Great story! Learned a few new things. Joseph A. Daley was my Great Grand Father on my Mother’s side. About his law degree, if I recall he did not finish high school or attend college but in California one can attend law school as long as you pass the entrance examine. The family recalls him attending Loyola Law School downtown. I think his first client was someone who filed bankruptcy for their small grocery store. He use to play poker with the Mr. Von der Ahe and Mr. Ralph. I recall he had more chain stores when he quit the biz than Ralphs and Vons. They eventually became Arden Farms. Mayfield then Gelson’s. When I was a kid there was still one Daley’s store somewhere in Downtown Los Angeles. I ran a search in the Los Angles Times for him once and found dozen and dozens of stories about him. He was quite well know in L.A. Social circles and was a member of the Los Angeles Athletic Club downtown.
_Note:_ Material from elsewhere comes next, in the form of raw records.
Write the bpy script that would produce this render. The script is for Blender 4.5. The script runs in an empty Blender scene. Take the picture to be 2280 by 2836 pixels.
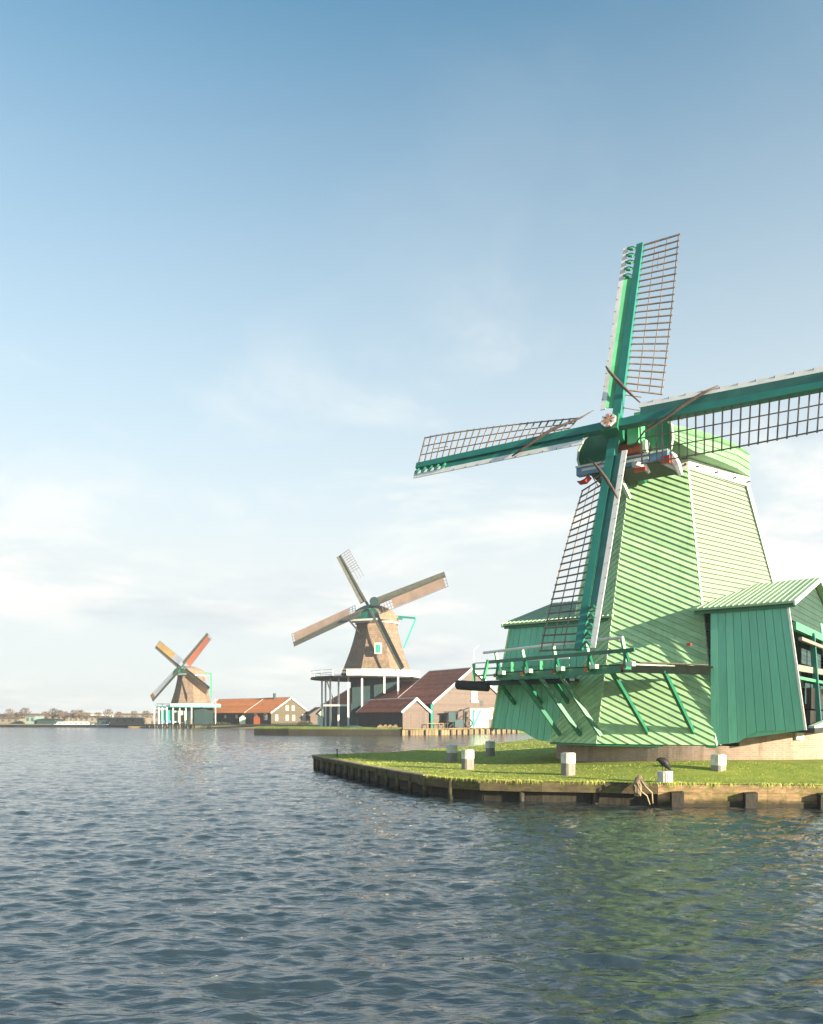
import bpy, math, random
import numpy as np
from mathutils import Vector, Matrix, noise
random.seed(7); rng = np.random.default_rng(11)
SC = bpy.context.scene; COL = SC.collection
R = math.radians
F, HX, HY, EYE = 2200.0, 1140.0, 1988.0, 2.6          # focal length in photo px, principal column, horizon row, eye height

# ------------------------------------------------------------------ camera
cd = bpy.data.cameras.new('camera'); cam = bpy.data.objects.new('camera', cd); COL.objects.link(cam)
cam.location = (0, 0, EYE); cam.rotation_euler = (R(90), 0, 0)
cd.sensor_fit = 'VERTICAL'; cd.sensor_height = 36; cd.sensor_width = 36
cd.lens = 36 * F / 2836; cd.shift_y = (HY - 1418) / 2836; cd.clip_end = 9000; cd.clip_start = .1
SC.camera = cam
# ------------------------------------------------------------------ sun and sky
SUN_AZ, SUN_EL = 52.0, 12.0                             # azimuth measured from -Y (behind the camera) towards +X
sd = Vector((math.sin(R(SUN_AZ)) * math.cos(R(SUN_EL)), -math.cos(R(SUN_AZ)) * math.cos(R(SUN_EL)), math.sin(R(SUN_EL))))
ld = bpy.data.lights.new('sun', 'SUN'); ld.energy = 5.0; ld.angle = R(.55); ld.color = (1, .84, .62)
lo = bpy.data.objects.new('sun', ld); COL.objects.link(lo); lo.rotation_euler = sd.to_track_quat('Z', 'Y').to_euler()
W = bpy.data.worlds.new("World"); SC.world = W; W.use_nodes = True
nt = W.node_tree; N = nt.nodes; L = nt.links
for n_ in list(N): N.remove(n_)
def nn(t, **k):
    n_ = N.new(t)
    for a, b in k.items(): setattr(n_, a, b)
    return n_
out = nn('ShaderNodeOutputWorld'); bg = nn('ShaderNodeBackground'); bg.inputs[1].default_value = .082
sky = nn('ShaderNodeTexSky', sky_type='NISHITA', sun_disc=False, sun_elevation=R(SUN_EL), sun_rotation=R(180 - SUN_AZ),
         altitude=0, air_density=1.0, dust_density=.5, ozone_density=1.1)
tc = nn('ShaderNodeTexCoord'); sep = nn('ShaderNodeSeparateXYZ'); L.new(tc.outputs['Generated'], sep.inputs[0])
def wmath(op, a, b=None, c=None, clamp=False):
    m = nn('ShaderNodeMath', operation=op, use_clamp=clamp)
    for i, v in enumerate((a, b, c)):
        if v is None: continue
        if isinstance(v, (int, float)): m.inputs[i].default_value = v
        else: L.new(v, m.inputs[i])
    return m.outputs[0]
zc = wmath('MAXIMUM', sep.outputs[2], .0)
pr = wmath('ADD', zc, .16)
cx_ = wmath('DIVIDE', sep.outputs[0], pr); cy_ = wmath('DIVIDE', sep.outputs[1], pr)
cmb = nn('ShaderNodeCombineXYZ'); L.new(cx_, cmb.inputs[0]); L.new(cy_, cmb.inputs[1])
no1 = nn('ShaderNodeTexNoise'); no1.inputs['Scale'].default_value = 1.15; no1.inputs['Detail'].default_value = 9; no1.inputs['Roughness'].default_value = .58
no1.inputs['Distortion'].default_value = .35
L.new(cmb.outputs[0], no1.inputs['Vector'])
no2 = nn('ShaderNodeTexNoise'); no2.inputs['Scale'].default_value = .42; no2.inputs['Detail'].default_value = 3
L.new(cmb.outputs[0], no2.inputs['Vector'])
mr = nn('ShaderNodeMapRange', interpolation_type='SMOOTHSTEP'); L.new(no1.outputs[0], mr.inputs[0]); mr.inputs[1].default_value = .48; mr.inputs[2].default_value = .62
mr2 = nn('ShaderNodeMapRange', interpolation_type='SMOOTHSTEP'); L.new(no2.outputs[0], mr2.inputs[0]); mr2.inputs[1].default_value = .38; mr2.inputs[2].default_value = .55
low = nn('ShaderNodeMapRange', interpolation_type='SMOOTHSTEP'); L.new(zc, low.inputs[0]); low.inputs[1].default_value = .62; low.inputs[2].default_value = .22
cl = wmath('MULTIPLY', mr.outputs[0], mr2.outputs[0]); cl = wmath('MULTIPLY', cl, wmath('MULTIPLY_ADD', low.outputs[0], .85, .10), clamp=True)
# thin bright veil low in the sky
veil = nn('ShaderNodeMapRange'); L.new(zc, veil.inputs[0]); veil.inputs[1].default_value = .71; veil.inputs[2].default_value = .18
vv = wmath('MULTIPLY', veil.outputs[0], .96)
tint = nn('ShaderNodeMixRGB', blend_type='MULTIPLY'); tint.inputs[0].default_value = 1; L.new(sky.outputs[0], tint.inputs[1]); tint.inputs[2].default_value = (.48, 1.0, 1.08, 1)
mx0 = nn('ShaderNodeMixRGB'); L.new(vv, mx0.inputs[0]); L.new(tint.outputs[0], mx0.inputs[1]); mx0.inputs[2].default_value = (3.72, 3.90, 3.92, 1)
mx1 = nn('ShaderNodeMixRGB'); L.new(cl, mx1.inputs[0]); L.new(mx0.outputs[0], mx1.inputs[1]); mx1.inputs[2].default_value = (4.5, 4.5, 4.3, 1)
# faint grey-blue cloud bases close to the horizon
mp = nn('ShaderNodeMapping'); mp.inputs['Scale'].default_value = (2.2, 2.2, 11); L.new(tc.outputs['Generated'], mp.inputs[0])
no3 = nn('ShaderNodeTexNoise'); no3.inputs['Scale'].default_value = 1.6; no3.inputs['Detail'].default_value = 6; no3.inputs['Roughness'].default_value = .55; L.new(mp.outputs[0], no3.inputs['Vector'])
mr3 = nn('ShaderNodeMapRange', interpolation_type='SMOOTHSTEP'); L.new(no3.outputs[0], mr3.inputs[0]); mr3.inputs[1].default_value = .50; mr3.inputs[2].default_value = .70
lw2 = nn('ShaderNodeMapRange', interpolation_type='SMOOTHSTEP'); L.new(zc, lw2.inputs[0]); lw2.inputs[1].default_value = .26; lw2.inputs[2].default_value = .09
gb = wmath('MULTIPLY', wmath('MULTIPLY', mr3.outputs[0], lw2.outputs[0]), .45, clamp=True)
mx2 = nn('ShaderNodeMixRGB'); L.new(gb, mx2.inputs[0]); L.new(mx1.outputs[0], mx2.inputs[1]); mx2.inputs[2].default_value = (2.4, 2.75, 3.15, 1)
L.new(mx2.outputs[0], bg.inputs[0]); L.new(bg.outputs[0], out.inputs[0])
SC.view_settings.view_transform = 'Standard'; SC.view_settings.look = 'None'; SC.view_settings.exposure = 1.55; SC.view_settings.gamma = 1
SC.cycles.max_bounces = 6; SC.cycles.diffuse_bounces = 3; SC.cycles.glossy_bounces = 3

# ------------------------------------------------------------------ materials
def mat(name, col, col2=None, rough=.7, scale=2.0, stretch=(1, 1, 1), bump=0., bscale=20., var=.12, lo_=.35, hi_=.65, spec=.3, extra=None):
    m = bpy.data.materials.new(name); m.use_nodes = True; t = m.node_tree; P = t.nodes['Principled BSDF']
    def a(ty, **k):
        q = t.nodes.new(ty)
        for x, y in k.items(): setattr(q, x, y)
        return q
    P.inputs['Roughness'].default_value = rough; P.inputs['Specular IOR Level'].default_value = spec
    tx = a('ShaderNodeTexCoord'); mp_ = a('ShaderNodeMapping'); mp_.inputs['Scale'].default_value = stretch; t.links.new(tx.outputs['Object'], mp_.inputs[0])
    nz = a('ShaderNodeTexNoise'); nz.inputs['Scale'].default_value = scale; nz.inputs['Detail'].default_value = 6; nz.inputs['Roughness'].default_value = .6
    t.links.new(mp_.outputs[0], nz.inputs['Vector'])
    r = a('ShaderNodeMapRange'); r.inputs[1].default_value = lo_; r.inputs[2].default_value = hi_; t.links.new(nz.outputs[0], r.inputs[0])
    c2 = col2 or tuple(x * .8 for x in col)
    mx = a('ShaderNodeMixRGB'); mx.inputs[1].default_value = (*col, 1); mx.inputs[2].default_value = (*c2, 1); t.links.new(r.outputs[0], mx.inputs[0])
    at = a('ShaderNodeAttribute', attribute_name='rnd')
    mm = a('ShaderNodeMath', operation='MULTIPLY_ADD'); t.links.new(at.outputs['Fac'], mm.inputs[0]); mm.inputs[1].default_value = 2 * var; mm.inputs[2].default_value = 1 - var
    ml = a('ShaderNodeVectorMath', operation='SCALE'); t.links.new(mx.outputs[0], ml.inputs[0]); t.links.new(mm.outputs[0], ml.inputs['Scale'])
    last = ml.outputs[0]
    if extra: last = extra(t, a, tx, last)
    t.links.new(last, P.inputs['Base Color'])
    if bump:
        nb = a('ShaderNodeTexNoise'); nb.inputs['Scale'].default_value = bscale; nb.inputs['Detail'].default_value = 5; t.links.new(mp_.outputs[0], nb.inputs['Vector'])
        b = a('ShaderNodeBump'); b.inputs['Strength'].default_value = bump; b.inputs['Distance'].default_value = .02; t.links.new(nb.outputs[0], b.inputs['Height']); t.links.new(b.outputs[0], P.inputs['Normal'])
    return m
def grime(t, a, tx, col, c=(.10, .16, .10), scale=.9, lo=.56, hi=.75, amt=.45):
    nz = a('ShaderNodeTexNoise'); nz.inputs['Scale'].default_value = scale; nz.inputs['Detail'].default_value = 8; nz.inputs['Roughness'].default_value = .7
    mp_ = a('ShaderNodeMapping'); mp_.inputs['Scale'].default_value = (2.2, 2.2, .35); t.links.new(tx.outputs['Object'], mp_.inputs[0]); t.links.new(mp_.outputs[0], nz.inputs['Vector'])
    r = a('ShaderNodeMapRange'); r.inputs[1].default_value = lo; r.inputs[2].default_value = hi; r.inputs[4].default_value = amt; t.links.new(nz.outputs[0], r.inputs[0])
    mx = a('ShaderNodeMixRGB'); t.links.new(r.outputs[0], mx.inputs[0]); t.links.new(col, mx.inputs[1]); mx.inputs[2].default_value = (*c, 1)
    return mx.outputs[0]
def moss(t, a, tx, col):
    """green moss patches and a dark wet foot just above the water line"""
    nz = a('ShaderNodeTexNoise'); nz.inputs['Scale'].default_value = 3.2; nz.inputs['Detail'].default_value = 9; nz.inputs['Roughness'].default_value = .75; t.links.new(tx.outputs['Object'], nz.inputs['Vector'])
    r = a('ShaderNodeMapRange'); r.inputs[1].default_value = .48; r.inputs[2].default_value = .62; r.inputs[4].default_value = .85; t.links.new(nz.outputs[0], r.inputs[0])
    mx = a('ShaderNodeMixRGB'); t.links.new(r.outputs[0], mx.inputs[0]); t.links.new(col, mx.inputs[1]); mx.inputs[2].default_value = (.13, .14, .025, 1)
    g = a('ShaderNodeNewGeometry'); s = a('ShaderNodeSeparateXYZ'); t.links.new(g.outputs['Position'], s.inputs[0])
    ad = a('ShaderNodeMath', operation='MULTIPLY_ADD'); t.links.new(nz.outputs[0], ad.inputs[0]); ad.inputs[1].default_value = -.25; t.links.new(s.outputs[2], ad.inputs[2])
    w = a('ShaderNodeMapRange'); w.inputs[1].default_value = .12; w.inputs[2].default_value = -.02; w.inputs[4].default_value = .88; t.links.new(ad.outputs[0], w.inputs[0])
    m2 = a('ShaderNodeMixRGB'); t.links.new(w.outputs[0], m2.inputs[0]); t.links.new(mx.outputs[0], m2.inputs[1]); m2.inputs[2].default_value = (.018, .02, .015, 1)
    return m2.outputs[0]
def bricks(t, a, tx, col):
    bt = a('ShaderNodeTexBrick'); bt.inputs['Scale'].default_value = 1; bt.inputs['Brick Width'].default_value = .23; bt.inputs['Row Height'].default_value = .075; bt.inputs['Mortar Size'].default_value = .012
    bt.inputs['Color1'].default_value = (.34, .20, .14, 1); bt.inputs['Color2'].default_value = (.46, .32, .24, 1); bt.inputs['Mortar'].default_value = (.42, .38, .33, 1)
    g = a('ShaderNodeSeparateXYZ'); t.links.new(tx.outputs['Object'], g.inputs[0]); c = a('ShaderNodeCombineXYZ')
    s = a('ShaderNodeMath', operation='SUBTRACT'); t.links.new(g.outputs[0], s.inputs[0]); t.links.new(g.outputs[1], s.inputs[1])
    t.links.new(s.outputs[0], c.inputs[0]); t.links.new(g.outputs[2], c.inputs[1]); t.links.new(c.outputs[0], bt.inputs['Vector'])
    mx = a('ShaderNodeMixRGB'); mx.inputs[0].default_value = .55; t.links.new(col, mx.inputs[1]); t.links.new(bt.outputs[0], mx.inputs[2])
    return grime(t, a, tx, mx.outputs[0], (.10, .10, .06), 1.2, .5, .7, .6)
M = {}
woodz = (6, 6, .5)
M['lap'] = mat('lapped green boards', (.44, .69, .37), (.36, .60, .34), .55, 2.6, (1, 1, 2.5), .25, 30, .15, extra=lambda t, a, x, c: grime(t, a, x, c, (.17, .30, .15), 1.3, .50, .78, .55))
M['gabled'] = mat('dull green gable boards', (.035, .085, .06), (.025, .065, .045), .6, 2)
M['tar'] = mat('tarred deck timber', (.007, .014, .011), (.004, .008, .006), .85, 4, spec=.1)  # near-black colour stands for shade on the gallery deck and right edge beam
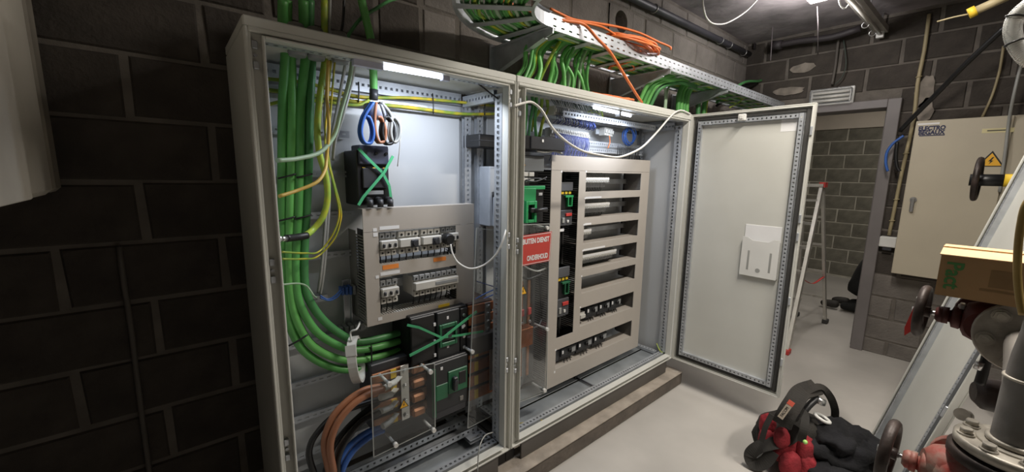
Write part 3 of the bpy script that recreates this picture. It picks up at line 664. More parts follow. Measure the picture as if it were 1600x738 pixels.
zr2 = (W2[2]+W2[3])/2+.018
device('white three pole breaker with two levers, alone at the left of the lower window', W2[0]+.004, zr2-.004, .078, .095, poles=3)
t = device('wide white timer device with terminals on top, in the lower window of the left cover', W2[0]+.15, zr2, .225, .088, yf=.168, poles=8, levers=False)
obj('display_strip', MB().bbox(W2[0]+.25, W2[0]+.365, .1655, .169, zr2-.006, zr2+.008, .001), GREYP, t)
# black plug with white cable
t = thing('angled_plug', 'black angled plug at the right of the upper window in the left cover', 'plug', (0.945,0.150,1.273))
px_, _, pz_ = (0.945,0.150,1.279)
obj('plug_body', MB().lathe((px_, .20, pz_), (0, -1, 0), [(0, .020), (.03, .026), (.05, .026), (.062, .02)], 18), BLACK, t)
obj('cable_sleeve', MB().cyl((px_+.008, .15, pz_-.012), (px_+.012, .145, pz_-.048), .009, 10, .006), BLACK, t)
cable([(0.945,0.140,1.257),(0.948,0.130,1.217),(0.966,0.110,1.174),(1.004,0.070,1.149),(1.061,0.040,1.165),(1.099,0.000,1.220),(1.134,-0.015,1.309),(1.288,0.140,1.421),(1.298,0.140,1.579),(1.303,0.140,1.734),(1.313,0.140,1.841),(1.345,0.140,1.895)], .0042, WHITEW, 'white cable from the black plug, sagging right and rising along the centre frame')
# ------------------------------------------------ lower breakers
def big_breaker(label, q, yf, yb, face):
    x0, x1, z0, z1 = q
    t = thing('main_breaker', label, 'breaker', ((x0+x1)/2, (yf+yb)/2, z0))
    obj('body', MB().bbox(x0, x1, yf+.006, yb, z0, z1, .004), BLACK, t)
    face(t, x0, x1, z0, z1, yf)
    return t
def f_up(t, x0, x1, z0, z1, y):
    w, h = x1-x0, z1-z0
    obj('left_pole_cover', MB().bbox(x0, x0+w*.40, y-.004, y+.02, z0+h*.1, z1-h*.02, .004), BLACK, t)
    obj('front_cover', MB().bbox(x0+w*.43, x0+w*.84, y-.008, y+.02, z0+h*.06, z1-h*.02, .004), mat('breaker_charcoal', '2b2d2f', .45), t)
    f = MB()
    for a in ((.46, .50, .3, .74), (.74, .78, .3, .74), (.50, .74, .66, .74), (.50, .74, .30, .38)): f.bbox(x0+w*a[0], x0+w*a[1], y-.016, y-.006, z0+h*a[2], z0+h*a[3], .002)
    obj('handle_frame', f, SGREEN2, t)
    obj('handle', MB().bbox(x0+w*.58, x0+w*.67, y-.024, y-.006, z0+h*.46, z0+h*.58, .004), DARK, t)
    for a, b in ((.37, .75), (.37, .42), (.37, .15), (.60, .82), (.60, .25), (.88, .55)): obj('white_marker', MB().box(x0+w*a, x0+w*a+.010, y-.0095, y-.0045, z0+h*b, z0+h*b+.014), PAPER, t)
    obj('side_terminals', MB().bbox(x0+w*.86, x1, y-.004, y+.02, z0+h*.05, z1-h*.05, .003), BLACK, t)
    for k in range(4): obj('terminal_bolt', MB().cyl((x0+w*.93, y-.006, z0+h*(.15+.22*k)), (x0+w*.93, y, z0+h*(.15+.22*k)), .008, 8), STEEL, t)
a, b = (0.745,0.150,0.930), (1.040,0.150,0.695)
big_breaker('black main breaker with green handle frame, upper of the two under the left cover', (a[0], b[0], b[2]+.012, a[2]+.022), .15, .34, f_up)
def f_lo(t, x0, x1, z0, z1, y):
    w, h = x1-x0, z1-z0
    obj('front_cover', MB().bbox(x0+w*.03, x1, y-.004, y+.02, z0+h*.12, z1-h*.02, .004), mat('breaker_charcoal', '2b2d2f', .45), t)
    obj('lower_cover', MB().bbox(x0+w*.03, x1, y-.002, y+.02, z0, z0+h*.13, .003), DARK, t)
    obj('green_edge', MB().bbox(x0, x0+w*.07, y-.006, y+.02, z0+h*.05, z1-h*.1, .002), SGREEN2, t)
    obj('green_panel', MB().bbox(x0+w*.07, x0+w*.40, y-.006, y, z0+h*.33, z0+h*.60, .002), SGREEN2, t)
    obj('handle_plate', MB().bbox(x0+w*.40, x1-w*.04, y-.010, y, z0+h*.38, z0+h*.78, .003), SGREEN2, t)
    obj('handle_window', MB().bbox(x0+w*.70, x1-w*.09, y-.012, y-.008, z0+h*.5, z0+h*.72, .001), BLACK, t)
    obj('handle', MB().bbox(x0+w*.50, x0+w*.62, y-.030, y-.008, z0+h*.44, z0+h*.68, .004).cyl((x0+w*.56, y-.03, z0+h*.6), (x0+w*.56, y-.036, z0+h*.6), .011, 12), DARK, t)
    obj('white_marker', MB().box(x0+w*.2, x0+w*.26, y-.006, y-.003, z0+h*.85, z0+h*.90), PAPER, t)
    obj('button', MB().bbox(x0+w*.74, x0+w*.84, y-.008, y-.003, z0+h*.18, z0+h*.26, .001), DUCT, t)
a, b = (0.833,0.120,0.691), (1.019,0.120,0.456)
big_breaker('black main breaker with green front panel, lower of the two beside the copper bars', (a[0], b[0]+.003, b[2]-.012, a[2]+.035), .12, .34, f_lo)
strap([(0.726,0.125,0.795),(0.884,0.125,0.828),(0.970,0.125,0.868),(1.079,0.125,0.915)], 'green strap slanting up right over the lower black breakers', .012)
strap([(0.725,0.140,0.929),(0.775,0.128,0.909),(0.886,0.128,0.833),(0.989,0.128,0.818),(1.120,0.128,0.803)], 'green strap lying across the black breaker towards the copper bars', .010)
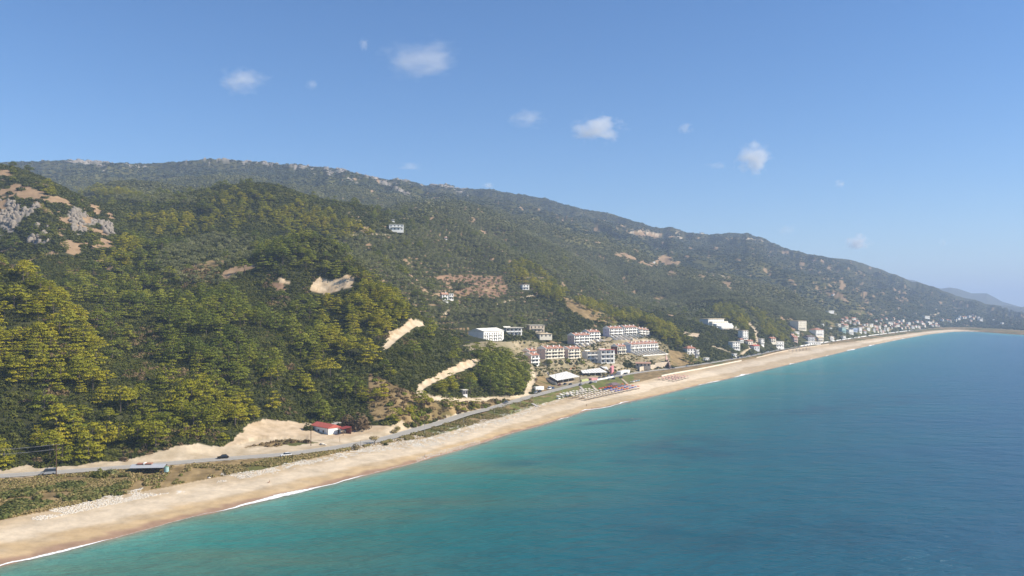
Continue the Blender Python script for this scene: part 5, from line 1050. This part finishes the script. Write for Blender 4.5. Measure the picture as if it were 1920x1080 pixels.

The printing company went on to develop Black Cat Forms which were some of the first carbon copy triplicate forms and NCR forms. They printed tickets for Disneyland, the Academy Awards, police traffic departments, horse race tracks as well consumer checks for major banks. I spent many summers in the 1970’s at the printing plant cleaning presses to earn summer spending money. There were employees there that knew and worked for my Great Grandfather and Grandfather Joseph A. Daley Jr. They closed after my Uncle, Joseph A. Daley III died of an illness about 17 years ago.
Hi Charles, we’re glad you found and enjoyed the post and thanks so much for sharing some of the Daley history. It’s always great when someone with a personal connection to an artifact in the Homestead’s collection reaches out to us!
My Great Grandfather, Joseph A. Daley’s innovative approach to retail branding at Daley’s Markets, akin to Walt Disney’s pioneering marketing strategies with products like Donald Duck Orange Juice and the Mickey Mouse watch, positioned Daley’s as a forerunner in the concept of in-store brands such as Daley’s bread and Daley’s baking soda.
The connection between the Daley and Disney families extended beyond business innovations. According to my Uncle, Joseph A. Daley III, my Great Grandfather was known to have shared meals with Walt Disney at the Tam O’Shanter Inn, Los Feliz, a locale conveniently situated near Disney’s original studio and his residence prior to the company’s move to Burbank.
This relationship likely played a role in Joe Daley & Sons Printing Company later securing the contract to print Disneyland tickets, a testament to the longstanding rapport between the two families.
An interesting anecdote from family lore according to my Grandmother Dorothy, reveals that her husband, Joseph A. Daley Jr., before joining the family’s printing enterprise, worked as an “efficiency expert” or “industrial engineer,” a profession highlighted in the 1957 film “Desk Set” starring Spencer Tracy. In a life-imitating-art scenario, Joseph A. Daley Jr. contributed his expertise to Disney during the installation of their first computers, which at the time were the size of entire rooms.